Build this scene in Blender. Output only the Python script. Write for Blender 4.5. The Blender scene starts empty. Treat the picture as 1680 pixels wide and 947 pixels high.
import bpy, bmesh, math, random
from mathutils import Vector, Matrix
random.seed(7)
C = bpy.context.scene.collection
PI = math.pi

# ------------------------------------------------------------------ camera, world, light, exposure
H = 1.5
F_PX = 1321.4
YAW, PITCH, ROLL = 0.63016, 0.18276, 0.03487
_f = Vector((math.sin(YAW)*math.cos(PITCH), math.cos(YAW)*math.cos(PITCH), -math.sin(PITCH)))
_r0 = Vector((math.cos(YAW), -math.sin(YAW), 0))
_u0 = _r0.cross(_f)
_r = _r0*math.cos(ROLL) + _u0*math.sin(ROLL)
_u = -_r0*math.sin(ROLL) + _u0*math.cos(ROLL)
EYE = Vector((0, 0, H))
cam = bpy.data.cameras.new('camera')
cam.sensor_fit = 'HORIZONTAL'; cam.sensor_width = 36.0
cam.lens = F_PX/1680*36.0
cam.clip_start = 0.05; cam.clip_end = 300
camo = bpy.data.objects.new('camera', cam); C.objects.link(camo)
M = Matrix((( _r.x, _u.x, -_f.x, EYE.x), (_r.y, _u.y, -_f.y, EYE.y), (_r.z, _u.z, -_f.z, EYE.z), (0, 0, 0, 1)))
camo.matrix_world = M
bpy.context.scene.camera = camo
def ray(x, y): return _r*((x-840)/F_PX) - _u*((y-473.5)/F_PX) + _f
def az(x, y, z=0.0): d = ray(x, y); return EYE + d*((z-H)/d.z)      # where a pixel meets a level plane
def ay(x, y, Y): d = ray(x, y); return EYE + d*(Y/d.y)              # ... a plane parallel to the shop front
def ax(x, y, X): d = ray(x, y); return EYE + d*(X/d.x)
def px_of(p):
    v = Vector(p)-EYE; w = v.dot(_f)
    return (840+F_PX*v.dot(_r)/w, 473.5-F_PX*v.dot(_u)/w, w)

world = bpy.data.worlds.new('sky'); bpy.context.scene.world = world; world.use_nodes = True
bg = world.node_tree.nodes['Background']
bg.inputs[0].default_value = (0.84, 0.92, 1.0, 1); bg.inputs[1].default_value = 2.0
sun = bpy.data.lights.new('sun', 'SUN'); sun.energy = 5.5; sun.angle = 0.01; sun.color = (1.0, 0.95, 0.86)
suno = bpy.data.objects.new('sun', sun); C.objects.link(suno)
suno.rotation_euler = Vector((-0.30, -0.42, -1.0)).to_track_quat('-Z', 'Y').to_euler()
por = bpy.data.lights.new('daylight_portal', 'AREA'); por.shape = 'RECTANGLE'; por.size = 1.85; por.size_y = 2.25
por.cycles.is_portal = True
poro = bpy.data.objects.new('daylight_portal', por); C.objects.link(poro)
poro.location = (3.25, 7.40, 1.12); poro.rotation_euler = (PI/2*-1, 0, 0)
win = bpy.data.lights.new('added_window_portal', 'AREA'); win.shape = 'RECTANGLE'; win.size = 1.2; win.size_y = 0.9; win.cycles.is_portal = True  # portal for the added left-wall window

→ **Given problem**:
The required output is the exact run of lines from the beginning of the listing above to the line that contains "return (840+F_PX*v.dot(_r)/w, 473.5-F_PX*v.dot(_u)/w, w)", inclusive of both.

→ **Answer to the exercise**:
Build this scene in Blender. Output only the Python script. Write for Blender 4.5. The Blender scene starts empty. Treat the picture as 1680 pixels wide and 947 pixels high.
import bpy, bmesh, math, random
from mathutils import Vector, Matrix
random.seed(7)
C = bpy.context.scene.collection
PI = math.pi

# ------------------------------------------------------------------ camera, world, light, exposure
H = 1.5
F_PX = 1321.4
YAW, PITCH, ROLL = 0.63016, 0.18276, 0.03487
_f = Vector((math.sin(YAW)*math.cos(PITCH), math.cos(YAW)*math.cos(PITCH), -math.sin(PITCH)))
_r0 = Vector((math.cos(YAW), -math.sin(YAW), 0))
_u0 = _r0.cross(_f)
_r = _r0*math.cos(ROLL) + _u0*math.sin(ROLL)
_u = -_r0*math.sin(ROLL) + _u0*math.cos(ROLL)
EYE = Vector((0, 0, H))
cam = bpy.data.cameras.new('camera')
cam.sensor_fit = 'HORIZONTAL'; cam.sensor_width = 36.0
cam.lens = F_PX/1680*36.0
cam.clip_start = 0.05; cam.clip_end = 300
camo = bpy.data.objects.new('camera', cam); C.objects.link(camo)
M = Matrix((( _r.x, _u.x, -_f.x, EYE.x), (_r.y, _u.y, -_f.y, EYE.y), (_r.z, _u.z, -_f.z, EYE.z), (0, 0, 0, 1)))
camo.matrix_world = M
bpy.context.scene.camera = camo
def ray(x, y): return _r*((x-840)/F_PX) - _u*((y-473.5)/F_PX) + _f
def az(x, y, z=0.0): d = ray(x, y); return EYE + d*((z-H)/d.z)      # where a pixel meets a level plane
def ay(x, y, Y): d = ray(x, y); return EYE + d*(Y/d.y)              # ... a plane parallel to the shop front
def ax(x, y, X): d = ray(x, y); return EYE + d*(X/d.x)
def px_of(p):
    v = Vector(p)-EYE; w = v.dot(_f)
    return (840+F_PX*v.dot(_r)/w, 473.5-F_PX*v.dot(_u)/w, w)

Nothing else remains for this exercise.